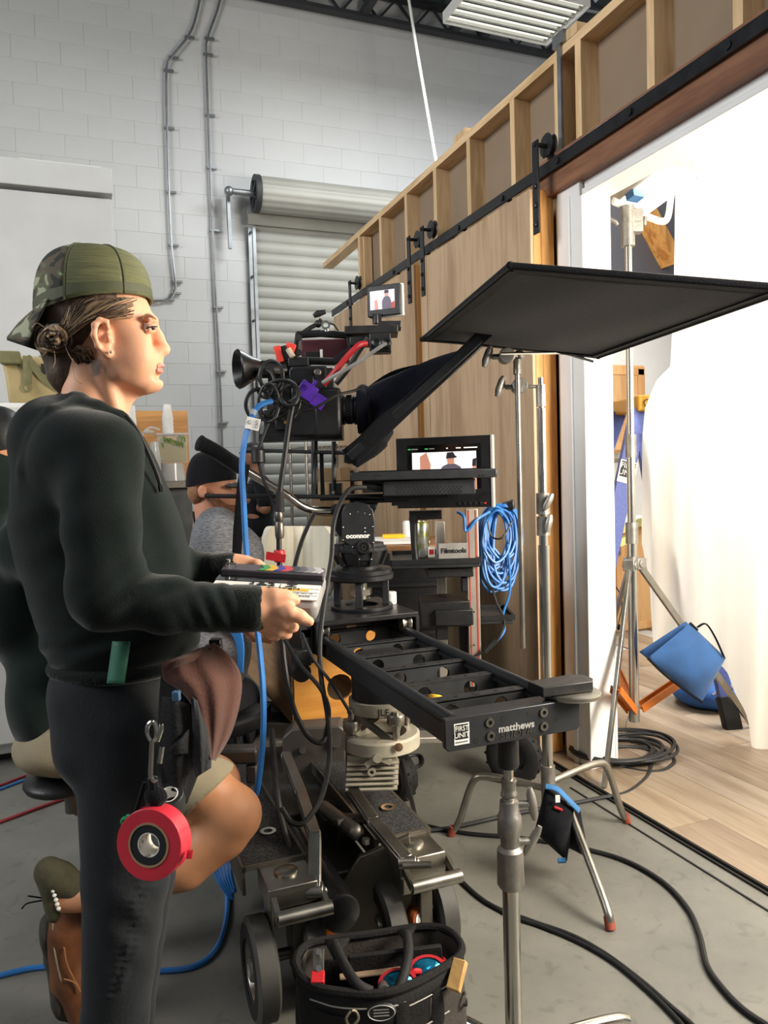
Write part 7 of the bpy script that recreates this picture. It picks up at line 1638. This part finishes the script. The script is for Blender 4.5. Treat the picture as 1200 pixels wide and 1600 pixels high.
S = SDF(); oc(S, [(76, 1440, fd_), (80, 1500, fd_), (98, 1560, fd_), (122, 1596, fd_)], [9, 10, 10, 9], .01); oe(S, 80, 1455, 12, .04, 25, fd_); oe(S, 98, 1550, 13, .042, 40, fd_); sdfobj('boot_sole', [S.mesh(.004)], M['sole'], bt_)
b = MB(); b.tube(cr([op_(83, 1440, fd_-.035), op_(85, 1480, fd_-.045), op_(97, 1535, fd_-.045), op_(118, 1585, fd_-.035)], 5), .0025, 6); b.build('welt_stitch', pm('stitch_cream', 'a39a82', .8), bt_, world=True)
b = MB(); b.tube(cr([op_(100, 1480, fd_-.05), op_(106, 1510, fd_-.052), op_(124, 1545, fd_-.045)], 5), .002, 6); b.tube(cr([op_(100, 1530, fd_-.05), op_(116, 1535, fd_-.05), op_(126, 1550, fd_-.045)], 5), .002, 6); b.build('seam', pm('leather_light', '9a6a40', .6), bt_, world=True)
S = SDF(); oc(S, [(130, 1395, fd_-.02), (92, 1372, fd_-.02), (76, 1360, fd_-.02)], [20, 24, 20], .02); oc(S, [(76, 1365, fd_-.02), (88, 1425, fd_-.02)], [17, 16], .02); sdfobj('second_boot', [S.mesh(.004)], M['sock'], opn)
b = MB()
for k2 in range(5): b.sph(op_(83+2.2*k2, 1392+7*k2, fd_-.055), .005, nu=8, nv=5)
b.build('eyelet', M['paper'], opn, world=True, kind='stuff')
b = MB(); b.tube(cr([op_(78, 1405, fd_-.03), op_(60, 1408, fd_-.03), op_(42, 1412, fd_-.03), op_(34, 1420, fd_-.03)], 5), .002, 5); b.tube(cr([op_(78, 1405, fd_-.03), op_(58, 1402, fd_-.04), op_(44, 1400, fd_-.04)], 5), .002, 5); b.build('lace', M['blackcloth'], opn, world=True, kind='stuff')
# dolly seat
se = thing('dolly_seat', 'black padded dolly seat under the person in tan shorts', 'seat', (op_(115, 1230).x, op_(115, 1230).y, 0))
b = MB(); q = op_(112, 1207); b.sph(q, (.105, .15, .034), VR, 26, 12); b.build('cushion', M['black'], se, world=True, sharp=70)
b = MB(); b.cyl(q-V((0, 0, .03)), V((q.x, q.y, q.z-.10)), .02, n=14); b.bar(V((q.x, q.y, q.z-.09)), P(385, 1240, 2.3), .04, .03); b.build('seat_arm', M['dsteel'], se, world=True)
b = MB(); bx(b, 340, 1172, 402, 1196, 2.22, .06); bx(b, 383, 1196, 402, 1226, 2.23, .05); b.build('seat_bracket', M['dsteel'], se, world=True, bevel=.008)
b = MB(); b.cyl(P(391, 1226, 2.25), V((P(391, 1226, 2.25).x, P(391, 1226, 2.25).y, .34)), .012, n=12); b.build('seat_post', M['steel'], se, world=True)
# ---------------------------------------------------------------- seated man in grey shirt
MD = 2.75
def mp_(x, y, dz=0.0): return P(x, y, MD+dz)
def mr_(r, dz=0): return r*(MD+dz)/FPX
def mc_(S, pts, rs, k=.02, op='u'): S.chain([mp_(*p) for p in pts], [mr_(r, p[2] if len(p) > 2 else 0) for r, p in zip(rs, pts)], k, op)
def me_(S, x, y, a_, b_, c_, dz=0, k=.02, op='u'): S.ell(mp_(x, y, dz), (mr_(a_), b_, mr_(c_)), k, None, op)
mn = thing('person', 'seated person in heather grey shirt and black cap behind the pan handle', 'person', (mp_(345, 1000).x, mp_(345, 1000).y, 0))
S = SDF(); me_(S, 330, 745, 35, .075, 42); me_(S, 344, 768, 26, .062, 34); me_(S, 352, 792, 17, .045, 16); mc_(S, [(330, 790), (330, 838)], [26, 29]); mc_(S, [(362, 758), (368, 770)], [4, 5], .01); me_(S, 368, 770, 4, .012, 4, k=.008)
for s_ in (-1, 1):
    me_(S, 316, 768, 7, .010, 11, .078*s_, k=.008); me_(S, 318, 768, 3.5, .008, 6, .088*s_, k=.004, op='s')
    mc_(S, [(345, 842, .20*s_), (350, 940, .23*s_), (400, 990, .12*s_)], [20, 17, 12]); mc_(S, [(400, 990, .12*s_), (412, 994, .10*s_)], [11, 10])
    for i in range(4): mc_(S, [(412, 990+3*i, .10*s_), (422, 994+3*i, .09*s_)], [4.2, 3.6], .004)
    mc_(S, [(330, 1080, .10*s_), (368, 1090, .30+.13*s_), (366, 1240, .30+.13*s_)], [34, 28, 20])
me_(S, 342, 930, 52, .15, 110); 
sdfobj('body', [S.mesh(.0065)], skinmat('skin_ruddy', 'c98e72'), mn)
M['heather'] = pm('heather_grey', '85868a', .9, 0, .0, 60, .3, 200, col2='55565a', stretch=(1, 1, 7), ramp=(.35, .62))
S = SDF(); me_(S, 344, 905, 54, .165, 85, k=.05); me_(S, 340, 1010, 52, .165, 80, k=.05); mc_(S, [(342, 842, -.15), (342, 842, .15)], [40, 40], .04); mc_(S, [(340, 826, -.09), (340, 826, .09)], [34, 34], .03); me_(S, 372, 868, 40, .10, 45, -.05, k=.04)
for s_ in (-1, 1): mc_(S, [(345, 846, .19*s_), (350, 910, .22*s_)], [30, 27], .03)
S.ell(mp_(335, 800), (mr_(30), .075, mr_(30)), .01, None, 's')
sdfobj('shirt', [S.mesh(.007)], M['heather'], mn, smooth=1)
b = MB(); b.tube(cr([mp_(302, 800, -.07), mp_(306, 828, -.11), mp_(314, 850, -.15), mp_(322, 864, -.165), mp_(323, 872, -.168)], 5), .004, 6); b.tube(cr([mp_(358, 806, -.06), mp_(361, 835, -.10), mp_(372, 880, -.14)], 5), .004, 6); b.build('lanyard', M['ink'], mn, world=True)
def crown2(a_, t):
    e = math.cos(t*PI/2)**.5 if t < 1 else 0; ca, sa = math.cos(a_), math.sin(a_); return mp_(330+39*ca*e, 759-(50)*math.sin(t*PI/2)**.9+(6*(-ca))*(1-t)-4)-AY*(.088*sa*e)
b = MB(); b.grid(lambda u, v: crown2(2*PI*u, v*.99), 32, 12); b.build('cap_crown', M['blackcloth'], mn, world=True, sharp=80)
b = MB(); b.grid(lambda u, v: mp_(352+8*(1-(2*u-1)**2)+34*v*(1-.5*(2*u-1)**2), 755+2*v+6*(2*u-1)**2, .075*(2*u-1)), 14, 6, .004); b.build('cap_brim', M['blackcloth'], mn, world=True)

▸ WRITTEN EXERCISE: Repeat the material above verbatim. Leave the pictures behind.

▸ TASK RESULT:
Write part 7 of the bpy script that recreates this picture. It picks up at line 1638. This part finishes the script. The script is for Blender 4.5. Treat the picture as 1200 pixels wide and 1600 pixels high.
S = SDF(); oc(S, [(76, 1440, fd_), (80, 1500, fd_), (98, 1560, fd_), (122, 1596, fd_)], [9, 10, 10, 9], .01); oe(S, 80, 1455, 12, .04, 25, fd_); oe(S, 98, 1550, 13, .042, 40, fd_); sdfobj('boot_sole', [S.mesh(.004)], M['sole'], bt_)
b = MB(); b.tube(cr([op_(83, 1440, fd_-.035), op_(85, 1480, fd_-.045), op_(97, 1535, fd_-.045), op_(118, 1585, fd_-.035)], 5), .0025, 6); b.build('welt_stitch', pm('stitch_cream', 'a39a82', .8), bt_, world=True)
b = MB(); b.tube(cr([op_(100, 1480, fd_-.05), op_(106, 1510, fd_-.052), op_(124, 1545, fd_-.045)], 5), .002, 6); b.tube(cr([op_(100, 1530, fd_-.05), op_(116, 1535, fd_-.05), op_(126, 1550, fd_-.045)], 5), .002, 6); b.build('seam', pm('leather_light', '9a6a40', .6), bt_, world=True)
S = SDF(); oc(S, [(130, 1395, fd_-.02), (92, 1372, fd_-.02), (76, 1360, fd_-.02)], [20, 24, 20], .02); oc(S, [(76, 1365, fd_-.02), (88, 1425, fd_-.02)], [17, 16], .02); sdfobj('second_boot', [S.mesh(.004)], M['sock'], opn)
b = MB()
for k2 in range(5): b.sph(op_(83+2.2*k2, 1392+7*k2, fd_-.055), .005, nu=8, nv=5)
b.build('eyelet', M['paper'], opn, world=True, kind='stuff')
b = MB(); b.tube(cr([op_(78, 1405, fd_-.03), op_(60, 1408, fd_-.03), op_(42, 1412, fd_-.03), op_(34, 1420, fd_-.03)], 5), .002, 5); b.tube(cr([op_(78, 1405, fd_-.03), op_(58, 1402, fd_-.04), op_(44, 1400, fd_-.04)], 5), .002, 5); b.build('lace', M['blackcloth'], opn, world=True, kind='stuff')
# dolly seat
se = thing('dolly_seat', 'black padded dolly seat under the person in tan shorts', 'seat', (op_(115, 1230).x, op_(115, 1230).y, 0))
b = MB(); q = op_(112, 1207); b.sph(q, (.105, .15, .034), VR, 26, 12); b.build('cushion', M['black'], se, world=True, sharp=70)
b = MB(); b.cyl(q-V((0, 0, .03)), V((q.x, q.y, q.z-.10)), .02, n=14); b.bar(V((q.x, q.y, q.z-.09)), P(385, 1240, 2.3), .04, .03); b.build('seat_arm', M['dsteel'], se, world=True)
b = MB(); bx(b, 340, 1172, 402, 1196, 2.22, .06); bx(b, 383, 1196, 402, 1226, 2.23, .05); b.build('seat_bracket', M['dsteel'], se, world=True, bevel=.008)
b = MB(); b.cyl(P(391, 1226, 2.25), V((P(391, 1226, 2.25).x, P(391, 1226, 2.25).y, .34)), .012, n=12); b.build('seat_post', M['steel'], se, world=True)
# ---------------------------------------------------------------- seated man in grey shirt
MD = 2.75
def mp_(x, y, dz=0.0): return P(x, y, MD+dz)
def mr_(r, dz=0): return r*(MD+dz)/FPX
def mc_(S, pts, rs, k=.02, op='u'): S.chain([mp_(*p) for p in pts], [mr_(r, p[2] if len(p) > 2 else 0) for r, p in zip(rs, pts)], k, op)
def me_(S, x, y, a_, b_, c_, dz=0, k=.02, op='u'): S.ell(mp_(x, y, dz), (mr_(a_), b_, mr_(c_)), k, None, op)
mn = thing('person', 'seated person in heather grey shirt and black cap behind the pan handle', 'person', (mp_(345, 1000).x, mp_(345, 1000).y, 0))
S = SDF(); me_(S, 330, 745, 35, .075, 42); me_(S, 344, 768, 26, .062, 34); me_(S, 352, 792, 17, .045, 16); mc_(S, [(330, 790), (330, 838)], [26, 29]); mc_(S, [(362, 758), (368, 770)], [4, 5], .01); me_(S, 368, 770, 4, .012, 4, k=.008)
for s_ in (-1, 1):
    me_(S, 316, 768, 7, .010, 11, .078*s_, k=.008); me_(S, 318, 768, 3.5, .008, 6, .088*s_, k=.004, op='s')
    mc_(S, [(345, 842, .20*s_), (350, 940, .23*s_), (400, 990, .12*s_)], [20, 17, 12]); mc_(S, [(400, 990, .12*s_), (412, 994, .10*s_)], [11, 10])
    for i in range(4): mc_(S, [(412, 990+3*i, .10*s_), (422, 994+3*i, .09*s_)], [4.2, 3.6], .004)
    mc_(S, [(330, 1080, .10*s_), (368, 1090, .30+.13*s_), (366, 1240, .30+.13*s_)], [34, 28, 20])
me_(S, 342, 930, 52, .15, 110); 
sdfobj('body', [S.mesh(.0065)], skinmat('skin_ruddy', 'c98e72'), mn)
M['heather'] = pm('heather_grey', '85868a', .9, 0, .0, 60, .3, 200, col2='55565a', stretch=(1, 1, 7), ramp=(.35, .62))
S = SDF(); me_(S, 344, 905, 54, .165, 85, k=.05); me_(S, 340, 1010, 52, .165, 80, k=.05); mc_(S, [(342, 842, -.15), (342, 842, .15)], [40, 40], .04); mc_(S, [(340, 826, -.09), (340, 826, .09)], [34, 34], .03); me_(S, 372, 868, 40, .10, 45, -.05, k=.04)
for s_ in (-1, 1): mc_(S, [(345, 846, .19*s_), (350, 910, .22*s_)], [30, 27], .03)
S.ell(mp_(335, 800), (mr_(30), .075, mr_(30)), .01, None, 's')
sdfobj('shirt', [S.mesh(.007)], M['heather'], mn, smooth=1)
b = MB(); b.tube(cr([mp_(302, 800, -.07), mp_(306, 828, -.11), mp_(314, 850, -.15), mp_(322, 864, -.165), mp_(323, 872, -.168)], 5), .004, 6); b.tube(cr([mp_(358, 806, -.06), mp_(361, 835, -.10), mp_(372, 880, -.14)], 5), .004, 6); b.build('lanyard', M['ink'], mn, world=True)
def crown2(a_, t):
    e = math.cos(t*PI/2)**.5 if t < 1 else 0; ca, sa = math.cos(a_), math.sin(a_); return mp_(330+39*ca*e, 759-(50)*math.sin(t*PI/2)**.9+(6*(-ca))*(1-t)-4)-AY*(.088*sa*e)
b = MB(); b.grid(lambda u, v: crown2(2*PI*u, v*.99), 32, 12); b.build('cap_crown', M['blackcloth'], mn, world=True, sharp=80)
b = MB(); b.grid(lambda u, v: mp_(352+8*(1-(2*u-1)**2)+34*v*(1-.5*(2*u-1)**2), 755+2*v+6*(2*u-1)**2, .075*(2*u-1)), 14, 6, .004); b.build('cap_brim', M['blackcloth'], mn, world=True)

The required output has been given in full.